→ **EXERCISE**:
From the first line of the data below through the line holding "scene.camera = cam", output each line exactly and leave the pictures out.

········

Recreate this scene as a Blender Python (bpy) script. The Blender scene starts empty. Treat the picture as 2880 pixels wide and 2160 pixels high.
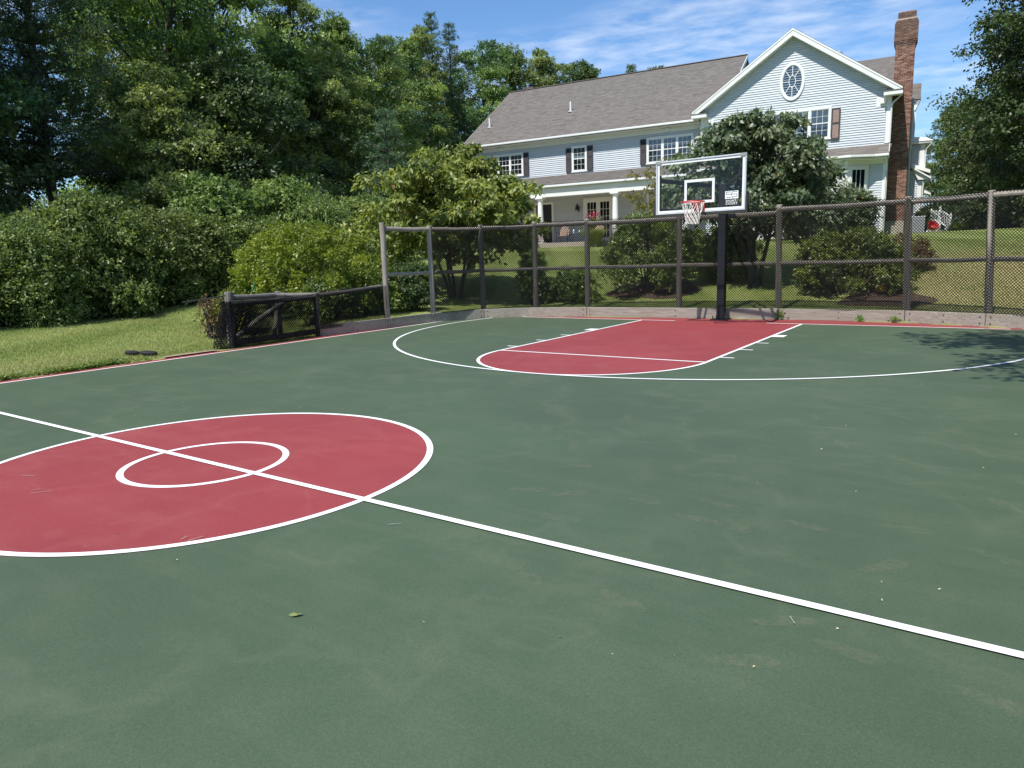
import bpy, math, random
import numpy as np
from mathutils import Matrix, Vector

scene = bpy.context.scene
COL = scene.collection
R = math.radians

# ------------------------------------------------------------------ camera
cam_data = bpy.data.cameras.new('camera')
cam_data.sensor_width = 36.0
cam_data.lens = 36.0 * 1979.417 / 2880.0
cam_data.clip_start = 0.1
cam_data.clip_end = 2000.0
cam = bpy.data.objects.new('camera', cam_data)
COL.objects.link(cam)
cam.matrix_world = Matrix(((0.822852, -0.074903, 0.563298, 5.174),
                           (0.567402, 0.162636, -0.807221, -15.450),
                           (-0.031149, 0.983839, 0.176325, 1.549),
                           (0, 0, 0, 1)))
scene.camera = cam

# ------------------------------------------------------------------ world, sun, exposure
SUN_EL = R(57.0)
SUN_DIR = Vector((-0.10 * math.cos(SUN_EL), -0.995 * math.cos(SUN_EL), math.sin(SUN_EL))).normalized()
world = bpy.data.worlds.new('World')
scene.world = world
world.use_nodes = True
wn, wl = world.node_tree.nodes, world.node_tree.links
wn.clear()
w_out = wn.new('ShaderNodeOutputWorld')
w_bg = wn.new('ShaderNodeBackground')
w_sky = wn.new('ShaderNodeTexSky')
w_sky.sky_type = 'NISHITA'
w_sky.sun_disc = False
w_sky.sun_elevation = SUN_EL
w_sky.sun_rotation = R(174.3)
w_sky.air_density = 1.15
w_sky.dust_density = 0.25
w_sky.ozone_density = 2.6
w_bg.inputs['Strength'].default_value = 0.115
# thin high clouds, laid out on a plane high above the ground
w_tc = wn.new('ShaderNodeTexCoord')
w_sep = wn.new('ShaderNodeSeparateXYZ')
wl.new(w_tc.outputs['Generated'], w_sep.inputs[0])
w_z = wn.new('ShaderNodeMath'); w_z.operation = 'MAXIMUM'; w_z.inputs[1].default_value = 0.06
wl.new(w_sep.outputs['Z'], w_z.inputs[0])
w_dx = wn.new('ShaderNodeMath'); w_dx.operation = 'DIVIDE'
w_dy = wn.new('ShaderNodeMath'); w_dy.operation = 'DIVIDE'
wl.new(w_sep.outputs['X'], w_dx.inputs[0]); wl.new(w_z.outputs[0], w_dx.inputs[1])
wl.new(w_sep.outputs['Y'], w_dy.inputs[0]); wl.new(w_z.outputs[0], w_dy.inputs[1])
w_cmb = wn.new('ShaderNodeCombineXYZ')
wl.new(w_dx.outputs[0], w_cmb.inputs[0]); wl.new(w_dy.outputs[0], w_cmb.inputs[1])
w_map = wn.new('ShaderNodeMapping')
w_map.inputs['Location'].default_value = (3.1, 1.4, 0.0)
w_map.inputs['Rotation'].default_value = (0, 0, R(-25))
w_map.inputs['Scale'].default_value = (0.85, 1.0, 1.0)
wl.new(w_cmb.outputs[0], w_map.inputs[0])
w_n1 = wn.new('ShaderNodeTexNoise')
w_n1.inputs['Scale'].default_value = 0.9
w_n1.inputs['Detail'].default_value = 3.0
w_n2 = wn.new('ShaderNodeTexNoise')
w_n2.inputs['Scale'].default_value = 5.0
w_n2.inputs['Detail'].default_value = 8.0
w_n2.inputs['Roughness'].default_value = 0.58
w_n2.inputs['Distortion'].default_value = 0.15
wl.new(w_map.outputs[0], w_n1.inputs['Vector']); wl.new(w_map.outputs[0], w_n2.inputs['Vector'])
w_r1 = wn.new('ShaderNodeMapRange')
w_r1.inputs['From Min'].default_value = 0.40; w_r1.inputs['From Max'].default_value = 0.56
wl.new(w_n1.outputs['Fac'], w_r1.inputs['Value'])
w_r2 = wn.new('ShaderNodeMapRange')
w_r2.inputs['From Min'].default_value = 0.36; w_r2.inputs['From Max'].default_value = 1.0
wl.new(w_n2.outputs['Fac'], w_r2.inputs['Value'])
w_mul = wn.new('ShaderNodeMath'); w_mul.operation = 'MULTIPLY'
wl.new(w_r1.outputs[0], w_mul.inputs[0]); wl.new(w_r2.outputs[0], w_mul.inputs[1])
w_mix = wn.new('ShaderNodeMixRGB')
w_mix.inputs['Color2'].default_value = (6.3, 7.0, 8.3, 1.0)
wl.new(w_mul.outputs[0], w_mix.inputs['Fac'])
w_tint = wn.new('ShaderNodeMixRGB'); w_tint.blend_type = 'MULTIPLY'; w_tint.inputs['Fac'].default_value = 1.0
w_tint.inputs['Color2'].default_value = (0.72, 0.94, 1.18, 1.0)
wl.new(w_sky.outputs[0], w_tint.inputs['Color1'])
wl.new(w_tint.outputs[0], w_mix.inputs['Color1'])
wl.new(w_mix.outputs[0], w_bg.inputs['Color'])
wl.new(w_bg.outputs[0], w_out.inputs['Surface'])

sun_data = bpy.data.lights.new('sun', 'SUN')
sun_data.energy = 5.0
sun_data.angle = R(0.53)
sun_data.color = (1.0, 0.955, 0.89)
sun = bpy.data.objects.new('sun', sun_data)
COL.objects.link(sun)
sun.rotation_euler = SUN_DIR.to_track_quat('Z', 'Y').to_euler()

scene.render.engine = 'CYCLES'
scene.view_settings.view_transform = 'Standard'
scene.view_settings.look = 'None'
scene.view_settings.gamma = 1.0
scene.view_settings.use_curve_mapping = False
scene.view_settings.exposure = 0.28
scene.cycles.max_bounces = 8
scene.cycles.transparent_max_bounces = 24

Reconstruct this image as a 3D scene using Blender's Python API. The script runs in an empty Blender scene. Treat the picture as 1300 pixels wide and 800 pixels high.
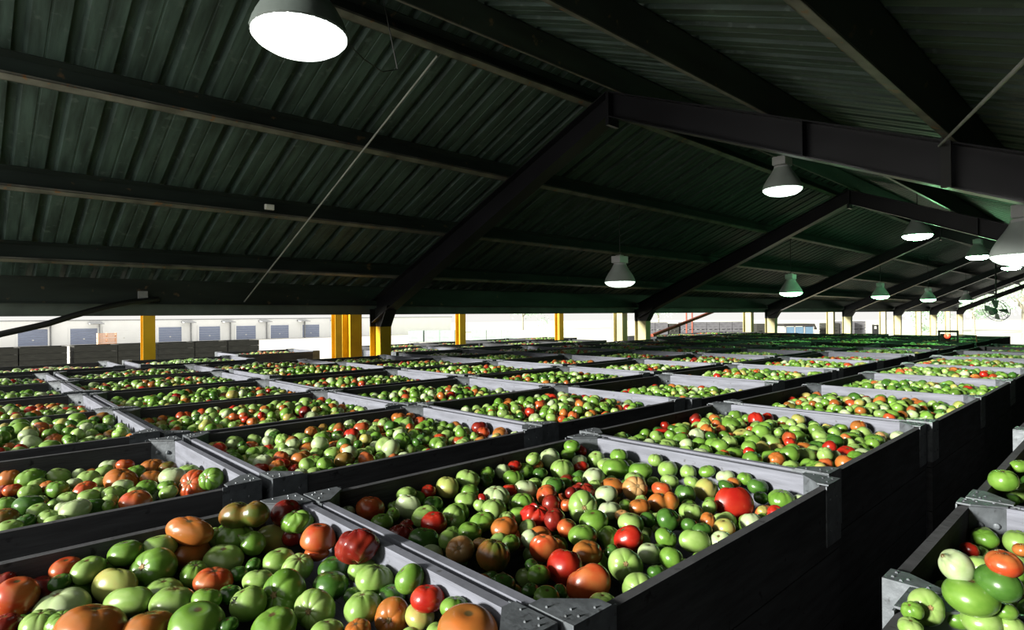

········

→ **RESULT OF THE EXERCISE**:
Recreate this scene as a Blender Python (bpy) script. The Blender scene starts empty. Treat the picture as 2880 pixels wide and 2160 pixels high.
import bpy, math, random
import numpy as np
from mathutils import Matrix, Vector

scene = bpy.context.scene
COL = scene.collection
R = math.radians

# ------------------------------------------------------------------ camera
cam_data = bpy.data.cameras.new('camera')
cam_data.sensor_width = 36.0
cam_data.lens = 36.0 * 1979.417 / 2880.0
cam_data.clip_start = 0.1
cam_data.clip_end = 2000.0
cam = bpy.data.objects.new('camera', cam_data)
COL.objects.link(cam)
cam.matrix_world = Matrix(((0.822852, -0.074903, 0.563298, 5.174),
                           (0.567402, 0.162636, -0.807221, -15.450),
                           (-0.031149, 0.983839, 0.176325, 1.549),
                           (0, 0, 0, 1)))
scene.camera = cam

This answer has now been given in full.